Once, on the Lower East Side, a couple stopped me and asked for directions to Cannery Row. Now, I was pretty sure they were way the hell in the wrong place, so I hesitated, trying to think if maybe there was a restaurant in the city by that name; but that made them get all snippy and snooty and say "you haven't heard of Cannery Row? This really famous district with shops and stuff?" And that just made me hesitate further, wondering just how to respond. And that just made them huff and remark that they were really surprised I hadn't ever heard of Cannery Row, seeing as how it was so famous....and they walked away.

I've always contented myself that the next person they asked had no problem telling them "Cannery Row is in California, you morons."
posted by EmpressCallipygos at 12:43 PM on January 29, 2014 [7 favorites]


I came out of...Penn Station, maybe? and I was all turned around, and it was cold, and I didn't want to walk a block or more in the wrong direction, so I just said loudly and to no particular person, "Which way to [whatever intersection I was going to]?" and at least three people rushing by said "Left!" I loved that.
posted by rtha at 12:57 PM on January 29, 2014 [6 favorites]


The 'practice' response identifies you as one hep cat in 1958.
Otherwise, you get the Answer-Pest-Jerk award with two oak clusters.
posted by hexatron at 1:16 PM on January 29, 2014


Worse than not giving any directions, you'd do well to not be like my former co-worker and ex-New Yorker who, when asked, would intentionally give people directions in the wrong direction. We are not friends.
posted by cman at 2:58 PM on January 29, 2014


citizens avoid stopping when someone asks for help because they're afraid the people presumably asking for help will actually turn out to be insane or otherwise try to take advantage of them or get money from them

I've lived in NY most of my adult life, and still always stop for people. But the trade-off of that is that I have a lot of conversations that end with me repeating, "I'm not saying you're trying to scam me, but I'm not giving you any money."
posted by Navelgazer at 3:59 PM on January 29, 2014 [2 favorites]
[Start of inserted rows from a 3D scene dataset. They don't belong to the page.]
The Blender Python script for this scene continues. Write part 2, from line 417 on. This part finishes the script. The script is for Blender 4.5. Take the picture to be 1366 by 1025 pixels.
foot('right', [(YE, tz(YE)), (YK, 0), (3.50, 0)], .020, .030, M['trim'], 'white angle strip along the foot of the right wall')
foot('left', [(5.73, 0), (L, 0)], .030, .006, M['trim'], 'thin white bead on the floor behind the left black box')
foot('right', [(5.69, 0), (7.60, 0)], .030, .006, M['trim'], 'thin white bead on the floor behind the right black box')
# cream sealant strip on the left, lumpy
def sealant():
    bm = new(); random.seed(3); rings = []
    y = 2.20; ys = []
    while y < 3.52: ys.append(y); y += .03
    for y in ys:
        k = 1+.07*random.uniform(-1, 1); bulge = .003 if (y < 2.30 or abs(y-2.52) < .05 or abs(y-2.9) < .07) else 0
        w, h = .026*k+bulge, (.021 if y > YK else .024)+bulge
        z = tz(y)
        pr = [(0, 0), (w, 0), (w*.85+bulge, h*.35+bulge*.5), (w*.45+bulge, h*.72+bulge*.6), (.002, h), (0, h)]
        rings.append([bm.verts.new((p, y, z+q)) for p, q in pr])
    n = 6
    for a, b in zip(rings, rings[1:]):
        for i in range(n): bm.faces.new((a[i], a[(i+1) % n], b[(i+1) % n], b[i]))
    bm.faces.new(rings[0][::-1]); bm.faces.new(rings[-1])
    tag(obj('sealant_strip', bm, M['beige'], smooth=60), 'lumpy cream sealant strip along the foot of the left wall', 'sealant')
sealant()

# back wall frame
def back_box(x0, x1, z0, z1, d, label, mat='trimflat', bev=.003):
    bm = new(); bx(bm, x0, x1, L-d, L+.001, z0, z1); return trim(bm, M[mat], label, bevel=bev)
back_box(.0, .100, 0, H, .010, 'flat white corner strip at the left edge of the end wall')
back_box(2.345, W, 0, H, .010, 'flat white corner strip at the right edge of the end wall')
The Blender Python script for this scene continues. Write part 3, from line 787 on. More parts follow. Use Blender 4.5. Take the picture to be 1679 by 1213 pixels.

My experience has always been that NY'ers are happy to give directions. If you ask one person for directions, you will soon have a small crowd offering alternate routes. About half of them will be competely wrong, but they will all be eager to help.

Exactly – the first time I went to New York, I was amazed to find my stereotypes smashed by a generally breezy, natural, generous attitude. Folksy, even, compared to what I’ve experienced in other iconic cities. More than one person crossed the street to volunteer directions to my map and I (not for money, no).